Ann Weygandt goes on to identify a number of Browning’s poems to which the young Kipling was attached, and continues:
“Fra Lippo Lippi,” however, means more to Kipling than any of them. He sees
a resemblance between his own miserable days at Southsea and the boy Lippo’s in Florence and feels that he, as well as the painter, profited in some ways from his misery.
See Thomas Pinney’s Introduction (pp. xxx to xxxii) to the Cambridge edition of Something of Myself (1990) for a further account of Kipling’s affinity with the 15th-century artist-monk, one of the founders of artistic realism.
Weygandt goes on to comment:
It is not difficult to understand Kipling’s devotion to Browning. He shares with him a tremendous interest in people, and a liking for reconstructing the life of a former day. He enjoys the flashes of description—“On the neck the small face buoyant, like a bell-flower on its bed”—and the brief aphorismic passages, such as “If you get simple beauty and naught else You get about the best thing God invents.”
Admiration soon led to imitation. At least two of the poems in Schoolboy Lyrics are deliberate parody, and many more show unmistakable signs of Browning’s influence. “Overheard” and “The Jam-Pot” have both caught Browning’s jerky, exclamatory style. The first copies his tendency to employ widely separated rhymewords—the scheme of the opening stanza is abccdbda—as well as his decided leaning toward the introduction of foreign phrases, here exemplified in “Voilà tout” and “Entre nous.”

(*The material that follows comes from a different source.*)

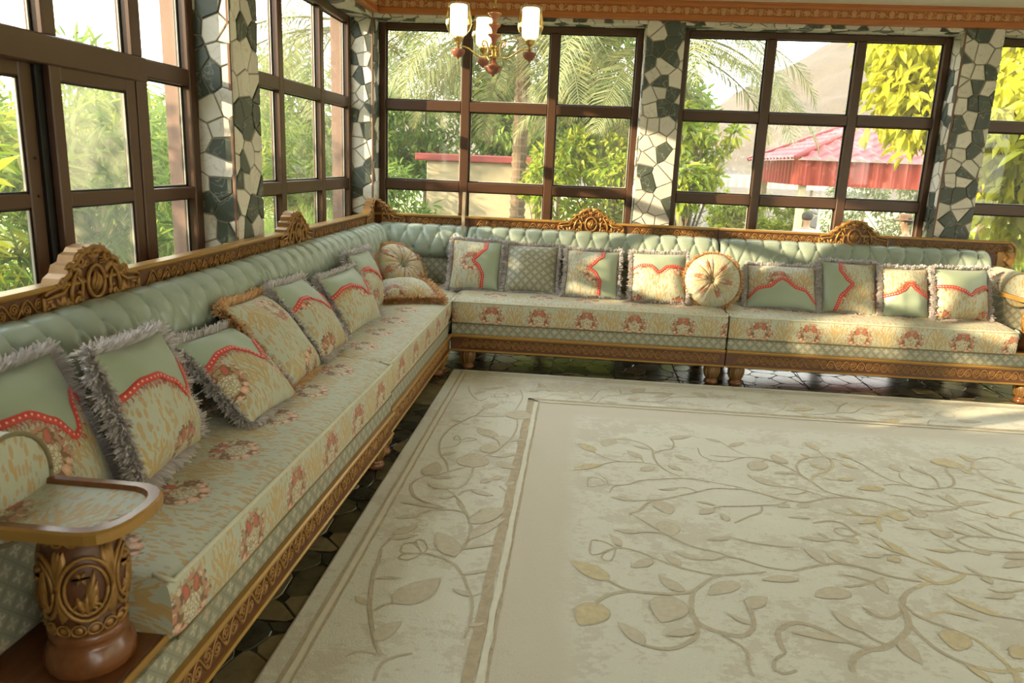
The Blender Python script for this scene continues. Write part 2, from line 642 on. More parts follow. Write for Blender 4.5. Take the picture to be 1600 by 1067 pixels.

Weygandt compares this poem with “The Flight of the Bucket”:
“His Consolation” is briefer and more serious in tone. Its stanza is that of “By the Fireside”, “Dis Aliter Visum”, and many another Browning poem, and the theme has a certain kinship with that of “The Lost Mistress”, and “The Last Ride together”, though this rejected lover seems rather more sure of himself than the other two.